Starting June 1st, Netflix will be streaming Luis Estrada’s biting political satire “The Perfect Dictatorship” (“La Dictadura Perfecta”) in the U.S.

Released in Mexico in October, the tragi-comedy quickly racked up ticket sales to become 2014’s highest grossing local pic, attracting 4.2 million admissions and earning some $13 million (189.2 million pesos) to become the fourth top grossing pic in Mexican film history.

Box office was likely stoked by the controversy around Estrada’s latest opus, a thinly veiled critique of the Mexican media, specifically media giant Televisa, and its alleged collusion with the dominant political party in Mexico, the PRI. Televisa’s distrib Videocine backed out of its agreement to release the satire after seeing a cut.  Estrada had to distribute pic himself along with indie distrib Alphaville.

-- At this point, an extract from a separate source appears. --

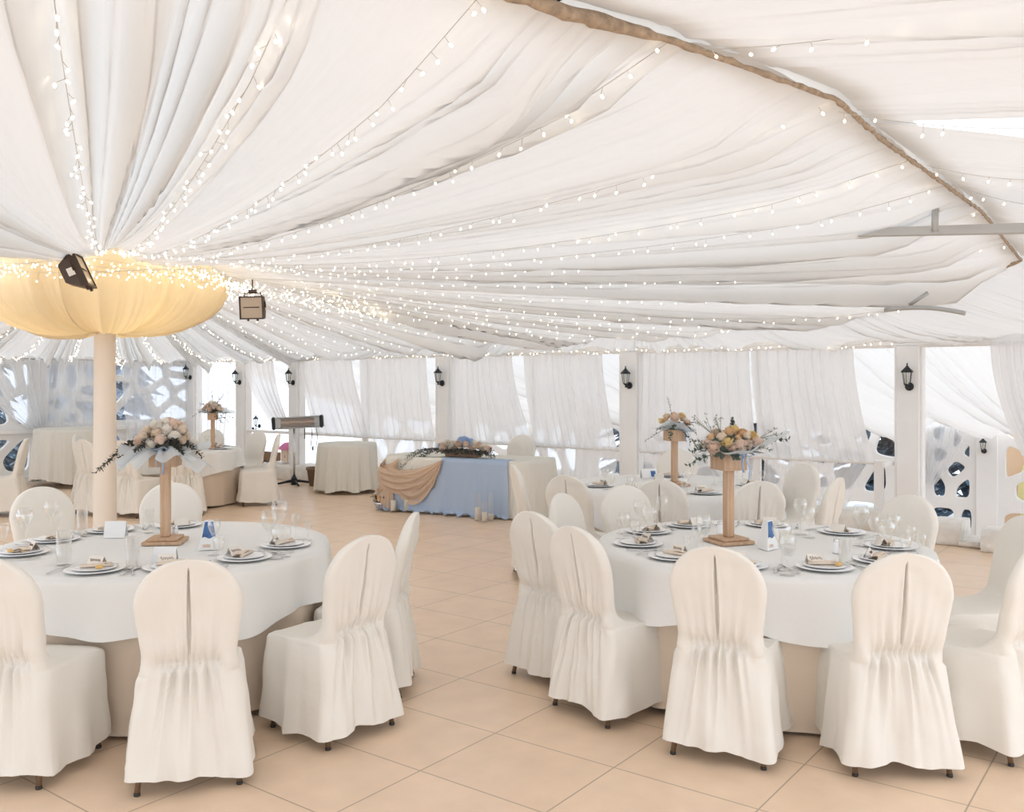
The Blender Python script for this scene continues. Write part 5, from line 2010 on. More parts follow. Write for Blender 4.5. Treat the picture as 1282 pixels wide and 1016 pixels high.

Estrada is no stranger to controversy. His previous pics “Herod’s Law” (“La Ley de Herodes”) and “Hell” (“El Inferno”) skewered the corruption in Mexican politics and the government’s inept handling of the drug violence in the country, respectively. The former was censored by the Mexican administration.

“The Perfect Dictatorship” is toplined by Damian Alcazar (“The Chronicles of Narnia”) and a cast that includes some telenovela thesps, some of whom – ironically – have worked for Televisa. Multi-awarded Basque cinematographer Javier Aguirresarobe, whose credits include “Vicky Cristina Barcelona,”  “The Others” and “The Twilight Saga: New Moon,” lensed the satire. Estrada co-penned and produced the pic.